Your boss is watching you.

Employee surveillance and brand reputation.

Finding an acceptable balance of opposing forces and communicating it effectively is vital but will not be easy.

With the realisation that the relationship between white-collar workers and their physical place of work has permanently changed, the adoption of employee-monitoring software has steadily increased. With names like Sneek, DeskTime and Time Doctor the range of services they offer varies and is modular and customisable. Whether an employer uses these tools to legitimately track timesheets and projects or to record their employees’ every keystroke, mouse movement and collect audio/video from webcams and microphones is largely up to them. It’s a new world and the new rules, both written in law and tacitly agreed upon by society have not been established yet.

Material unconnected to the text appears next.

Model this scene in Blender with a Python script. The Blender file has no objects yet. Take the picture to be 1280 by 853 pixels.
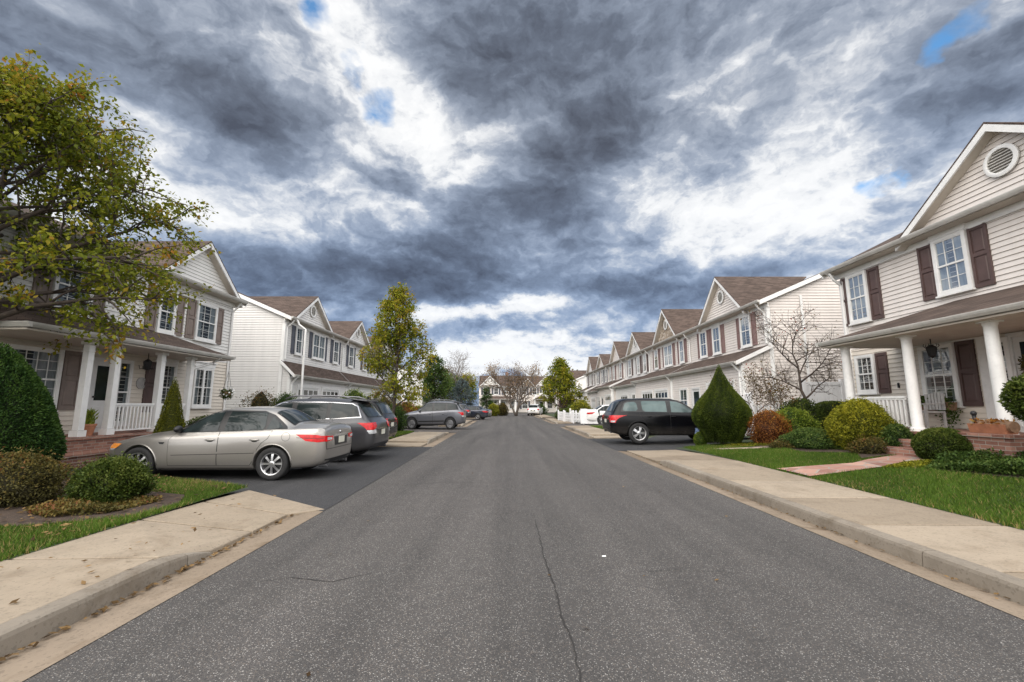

There is an emotional component to this. Monitoring can be perceived as an absence of trust; the closer the scrutiny, the less we feel trusted. Digital monitoring, especially with automatic and AI components, evokes fears of Orwellian dystopia. Conversely, surveillance can be reassuring when it protects our interests. Safety is a legitimate reason for surveillance, for example, a finance brand could justify close scrutiny of workers handling highly sensitive data while a design company would struggle to justify the same intensity in monitoring a graphic designer.

Companies often adopt surveillance software hoping to boost productivity. Early adopters, like call centres, have seen that intensive monitoring of performance causes increased stress, emotional exhaustion, depression and employee turnover. Research in 2021 by Gartner found that only 16% of French workers thought that any form of digital surveillance was acceptable. Getting the watchers and the watched to agree on terms will not be easy and imposing terms will only lead to technological warfare with employees adopting counter-surveillance measures. Move Mouse, for example, is a program that simulates a person moving their mouse, clicking its buttons and scrolling its wheel.

The terms and transparency of employee surveillance policy will be important and relevant not just to workers. Clients will demand to know too, for ethical reasons but also for reassurance. We are inconvenienced dozens of times a day by requests to authorise the use of our personal data and once we grant it we expect some level of control of how, where and in what ways our data is then used. Striking a fair balance between the privacy and security rights of workers and clients will distinguish good and bad companies, influencing their ability to attract and retain workers. Effectively communicating that fair balance to the market will distinguish good and bad brands, influencing their ability to attract and retain customers.